Il est fait grief à l'arrêt attaqué d'avoir jugé que le prêt à usage consenti par Monsieur X... était valable et emportait le droit de s'approprier l'herbe et d'avoir en conséquence condamné les consorts X... à payer au GAEC BOURCIER la somme de 6 000 à titre de dommages-intérêts ;
AUX MOTIFS QUE « le 19 mai 2003, M. Alain X... a consenti au GAEC BOURCIER un contrat de prêt sur diverses parcelles lui appartenant ; que M. X... est décédé le 28 mai 2003 et ses héritiers ayant refusé d'en poursuivre l'exécution, le GAEC les a assignés en réparation de son préjudice constitué par l'impossibilité de récolter les foins sur les parcelles concernées ; que pour obtenir la réformation du jugement qui a partiellement fait droit aux prétentions indemnitaires du GAEC, les appelants reprennent l'argumentation développée devant le Tribunal et prétendent de plus que le contrat litigieux n'est pas un commodat mais un prêt à la consommation ; que le contrat produit intitulé « contrat de prêt à usage » fait expressément référence aux articles 1875 et suivants du Code civil ; qu'il porte sur des terres agricoles dont il est bien évident qu'elles ne peuvent être détruites par l'usage, élément qui caractérise le prêt de consommation ; que le contrat du 19 mai 2003 prévoit encore l'obligation de restitution ; que la nature du contrat ne peut ainsi être remise en cause seulement au vu des déclarations ultérieures de l'épouse de l'un des membres du GAEC qui n'était pas partie au contrat ; que contrairement à ce qui est soutenu, M. X... avait un intérêt personnel à consentir un prêt notamment en raison de sa situation puisqu'il n'avait alors plus l'intention d'exploiter son bien dont il conservait cependant la libre disposition en vue de le vendre, le commodat ayant encore l'avantage pour lui d'en assurer l'entretien dans cette attente de lui éviter le paiement de cotisations sociales afférentes, dès lors qu'il ne conservait pas la qualité d'exploitant ; que la conclusion d'un tel contrat ne constitue pas par ailleurs une fraude au statut du fermage, étant observé qu'une telle fraude serait au contraire imputable à Monsieur X... lui-même ; que les appelants contestent également la validité du contrat de prêt alors que dans un premier temps leur propre notaire n'avait fait état que d'une caducité qui ne mettait ainsi pas en cause la validité ; (…)

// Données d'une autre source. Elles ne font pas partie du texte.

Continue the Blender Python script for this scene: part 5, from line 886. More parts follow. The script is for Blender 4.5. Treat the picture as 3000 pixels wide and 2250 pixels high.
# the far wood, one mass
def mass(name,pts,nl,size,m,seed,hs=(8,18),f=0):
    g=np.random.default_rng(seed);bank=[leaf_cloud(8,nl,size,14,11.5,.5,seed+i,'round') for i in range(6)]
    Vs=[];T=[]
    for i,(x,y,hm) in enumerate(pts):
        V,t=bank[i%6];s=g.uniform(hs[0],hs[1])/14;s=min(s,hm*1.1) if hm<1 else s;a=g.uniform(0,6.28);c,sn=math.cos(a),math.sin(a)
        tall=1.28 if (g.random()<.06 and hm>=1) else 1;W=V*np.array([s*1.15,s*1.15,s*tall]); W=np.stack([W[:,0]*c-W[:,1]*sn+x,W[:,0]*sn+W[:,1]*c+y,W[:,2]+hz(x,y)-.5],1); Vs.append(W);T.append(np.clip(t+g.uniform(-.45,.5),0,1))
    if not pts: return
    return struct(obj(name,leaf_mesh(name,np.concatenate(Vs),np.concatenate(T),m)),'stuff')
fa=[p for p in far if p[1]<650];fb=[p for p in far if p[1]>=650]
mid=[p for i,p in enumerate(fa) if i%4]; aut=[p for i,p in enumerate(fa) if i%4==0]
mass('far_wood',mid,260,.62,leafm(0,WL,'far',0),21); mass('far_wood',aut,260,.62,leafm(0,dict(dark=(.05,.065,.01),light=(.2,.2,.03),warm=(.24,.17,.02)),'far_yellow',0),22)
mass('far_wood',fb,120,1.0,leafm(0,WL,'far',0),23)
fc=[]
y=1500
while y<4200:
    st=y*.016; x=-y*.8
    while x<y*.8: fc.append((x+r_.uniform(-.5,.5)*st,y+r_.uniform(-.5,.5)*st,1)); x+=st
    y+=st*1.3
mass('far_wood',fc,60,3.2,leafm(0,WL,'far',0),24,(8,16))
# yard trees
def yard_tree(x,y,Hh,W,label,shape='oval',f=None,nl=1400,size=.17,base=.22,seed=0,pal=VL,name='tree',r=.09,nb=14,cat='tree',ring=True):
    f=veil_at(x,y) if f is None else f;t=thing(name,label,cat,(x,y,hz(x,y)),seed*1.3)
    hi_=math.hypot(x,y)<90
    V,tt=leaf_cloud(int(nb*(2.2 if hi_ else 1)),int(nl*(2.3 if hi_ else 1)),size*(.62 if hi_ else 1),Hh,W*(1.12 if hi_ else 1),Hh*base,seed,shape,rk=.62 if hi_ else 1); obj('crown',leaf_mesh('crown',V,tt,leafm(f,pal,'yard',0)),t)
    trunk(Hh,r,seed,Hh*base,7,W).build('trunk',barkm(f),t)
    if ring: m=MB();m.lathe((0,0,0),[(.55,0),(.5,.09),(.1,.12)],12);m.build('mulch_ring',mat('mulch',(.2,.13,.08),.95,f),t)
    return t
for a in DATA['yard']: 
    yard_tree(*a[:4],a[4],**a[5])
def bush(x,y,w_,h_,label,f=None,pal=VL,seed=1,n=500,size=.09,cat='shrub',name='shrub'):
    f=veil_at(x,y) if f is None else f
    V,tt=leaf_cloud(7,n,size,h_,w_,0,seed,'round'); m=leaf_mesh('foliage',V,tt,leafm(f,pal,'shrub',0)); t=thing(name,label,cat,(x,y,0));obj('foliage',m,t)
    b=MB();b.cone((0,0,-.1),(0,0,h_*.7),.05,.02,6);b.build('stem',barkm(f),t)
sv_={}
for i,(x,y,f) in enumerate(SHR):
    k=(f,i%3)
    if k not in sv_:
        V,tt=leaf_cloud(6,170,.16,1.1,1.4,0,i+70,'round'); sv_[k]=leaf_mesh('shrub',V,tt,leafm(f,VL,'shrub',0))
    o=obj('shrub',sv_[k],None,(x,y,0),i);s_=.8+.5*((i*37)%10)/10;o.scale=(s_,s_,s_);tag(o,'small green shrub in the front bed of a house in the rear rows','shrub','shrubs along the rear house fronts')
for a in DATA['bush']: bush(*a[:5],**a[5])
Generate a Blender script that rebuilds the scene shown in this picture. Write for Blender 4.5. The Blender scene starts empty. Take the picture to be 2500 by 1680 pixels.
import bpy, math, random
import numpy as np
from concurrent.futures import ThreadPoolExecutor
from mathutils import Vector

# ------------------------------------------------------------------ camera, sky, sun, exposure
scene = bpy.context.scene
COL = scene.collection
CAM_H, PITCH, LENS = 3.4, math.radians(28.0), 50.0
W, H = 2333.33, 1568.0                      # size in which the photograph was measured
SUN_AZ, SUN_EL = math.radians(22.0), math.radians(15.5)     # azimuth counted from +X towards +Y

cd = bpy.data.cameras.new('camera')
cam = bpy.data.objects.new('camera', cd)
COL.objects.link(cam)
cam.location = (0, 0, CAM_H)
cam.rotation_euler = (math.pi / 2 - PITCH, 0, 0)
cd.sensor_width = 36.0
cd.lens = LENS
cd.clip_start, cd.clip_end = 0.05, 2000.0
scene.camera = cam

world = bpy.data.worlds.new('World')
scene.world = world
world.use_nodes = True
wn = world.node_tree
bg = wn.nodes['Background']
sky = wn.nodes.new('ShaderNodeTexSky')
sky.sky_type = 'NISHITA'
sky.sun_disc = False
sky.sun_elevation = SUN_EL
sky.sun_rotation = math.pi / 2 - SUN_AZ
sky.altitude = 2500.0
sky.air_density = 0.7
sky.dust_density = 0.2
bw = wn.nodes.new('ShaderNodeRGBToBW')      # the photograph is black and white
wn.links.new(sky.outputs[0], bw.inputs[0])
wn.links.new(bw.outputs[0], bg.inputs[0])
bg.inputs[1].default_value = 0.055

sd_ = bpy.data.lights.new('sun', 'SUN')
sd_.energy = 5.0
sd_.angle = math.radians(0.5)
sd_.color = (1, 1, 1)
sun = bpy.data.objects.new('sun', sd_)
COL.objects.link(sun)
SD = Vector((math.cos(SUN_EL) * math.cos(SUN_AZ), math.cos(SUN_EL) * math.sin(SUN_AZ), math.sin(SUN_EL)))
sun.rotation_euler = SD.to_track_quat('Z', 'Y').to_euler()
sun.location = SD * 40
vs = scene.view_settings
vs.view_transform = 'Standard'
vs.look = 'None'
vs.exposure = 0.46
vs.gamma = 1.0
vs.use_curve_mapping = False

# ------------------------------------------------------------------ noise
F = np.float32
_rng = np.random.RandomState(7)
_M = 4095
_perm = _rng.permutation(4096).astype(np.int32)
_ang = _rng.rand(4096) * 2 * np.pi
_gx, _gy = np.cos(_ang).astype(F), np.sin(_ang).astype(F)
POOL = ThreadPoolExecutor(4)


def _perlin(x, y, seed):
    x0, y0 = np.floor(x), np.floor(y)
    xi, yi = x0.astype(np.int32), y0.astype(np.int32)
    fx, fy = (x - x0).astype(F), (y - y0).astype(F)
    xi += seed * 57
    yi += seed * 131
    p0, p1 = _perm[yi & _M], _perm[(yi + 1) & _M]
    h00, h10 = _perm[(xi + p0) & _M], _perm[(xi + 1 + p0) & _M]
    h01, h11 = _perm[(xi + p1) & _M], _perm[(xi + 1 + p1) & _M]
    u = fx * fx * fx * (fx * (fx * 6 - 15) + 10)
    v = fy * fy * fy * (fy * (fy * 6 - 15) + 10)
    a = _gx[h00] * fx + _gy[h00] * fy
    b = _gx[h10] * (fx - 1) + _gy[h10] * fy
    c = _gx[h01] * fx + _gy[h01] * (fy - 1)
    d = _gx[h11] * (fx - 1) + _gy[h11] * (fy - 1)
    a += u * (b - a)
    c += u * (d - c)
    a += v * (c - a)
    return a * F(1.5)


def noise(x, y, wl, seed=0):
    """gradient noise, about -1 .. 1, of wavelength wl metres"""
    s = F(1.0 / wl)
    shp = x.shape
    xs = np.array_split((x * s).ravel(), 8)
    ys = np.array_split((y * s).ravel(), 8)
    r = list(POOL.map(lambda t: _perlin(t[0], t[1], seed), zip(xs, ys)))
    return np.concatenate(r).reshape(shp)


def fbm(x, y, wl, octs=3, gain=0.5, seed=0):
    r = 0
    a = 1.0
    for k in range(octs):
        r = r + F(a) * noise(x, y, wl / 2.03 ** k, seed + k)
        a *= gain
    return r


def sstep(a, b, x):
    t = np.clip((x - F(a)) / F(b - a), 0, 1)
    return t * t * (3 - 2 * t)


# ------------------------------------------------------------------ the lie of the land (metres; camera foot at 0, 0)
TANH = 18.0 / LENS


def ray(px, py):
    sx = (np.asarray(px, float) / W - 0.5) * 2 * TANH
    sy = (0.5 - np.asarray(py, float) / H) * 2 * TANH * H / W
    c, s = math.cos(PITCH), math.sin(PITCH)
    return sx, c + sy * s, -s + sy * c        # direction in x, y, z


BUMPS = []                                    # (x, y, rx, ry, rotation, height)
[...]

Que la tradition matérielle des biens prêtés s'est opéré par le dépôt du bulletin de mutation auprès de la MSA sans qu'il y ait lieu d'exiger du commodataire des actes matériels d'exploitation autres que ceux de récolte du foin qui allait être exécutée fin mai-début juin ; (…)
Que le GAEC s'étant ainsi vu régulièrement concéder la jouissance des terres appartenant à M. X... jusqu'au 11 novembre 2003, ses héritiers ne devaient rien faire qui puisse troubler cette jouissance ; qu'ils ont méconnu l'engagement de leur auteur en la concédant à des tiers et privé le GAEC de la possibilité de faire consommer l'herbe par ses animaux ou de la récolter ; que le GAEC a dû recourir à d'autres approvisionnements ; que les factures versées aux débats montrent que pour l'année 2002 il avait acquis du foin sur pied auprès d'un nommé Y... pour un prix unitaire de 152 l'hectare ; qu'appliqué à la superficie de 54 ha dont a été privé le GAEC, le préjudice serait de 8 200 environ, somme de laquelle il convient de déduire les frais de fenaison non exposés de sorte que l'appréciation du Tribunal sera entérinée ; que cette indemnisation trouve sa cause dans le refus par les héritiers de respecter l'engagement de leur auteur et non pas dans l'exécution du contrat conclu par ce dernier de sorte que le caractère prétendument ruineux dudit contrat n'est pas avéré puisque l'exécution normale du contrat n'aurait occasionné aucune dépense pour le propriétaire ; que le prêt ayant été conclu pour un usage agricole des terres prêtées, il va de soi que cet usage ne pouvait qu'inclure l'appropriation de la résulte d'herbe soit par la fenaison soit par consommation des animaux, à défaut de quoi le commodat n'aurait eu aucun intérêt » ;
ALORS D'UNE PART QUE le prêt à usage est un contrat réel qui ne se forme que par la remise matérielle de la chose ; qu'en jugeant que la tradition matérielle des biens prêtés s'était opérée par le dépôt du bulletin de mutation auprès de la MSA sans constater aucun acte matériel de remise de la chose de la part de Monsieur X..., la cour d'appel a violé l'article 1875 du Code civil ;
ALORS D'AUTRE PART QUE le prêt à usage confère à l'emprunteur le droit d'user de la chose mais non d'en récolter les fruits ; qu'en jugeant que le prêt à usage consenti au GAEC BOURCIER autorisait celui-ci à profiter des fruits des terres prêtées en récoltant le foin, la cour d'appel a violé l'article 1875 du Code civil ;
ALORS ENFIN QUE si le prêt à usage confère à l'emprunteur le droit d'user de la chose, le transfert du droit d'en récolter les fruits constitue une donation de fruits ; que l'acte qui permet à la fois à l'emprunteur d'user de la chose et d'en récolter les fruits est un acte complexe portant à la fois prêt à usage et donation de fruits ; qu'à ce titre, il doit être passé par acte authentique ; que la cour d'appel, qui a retenu que le contrat consenti par Monsieur X... au GAEC BOURCIER emporterait droit de récolter les fruits, sans constater que s'agissant alors d'une donation de fruits, l'acte sous seing privé litigieux était nul, a violé les articles 931 et 1875 du Code civil.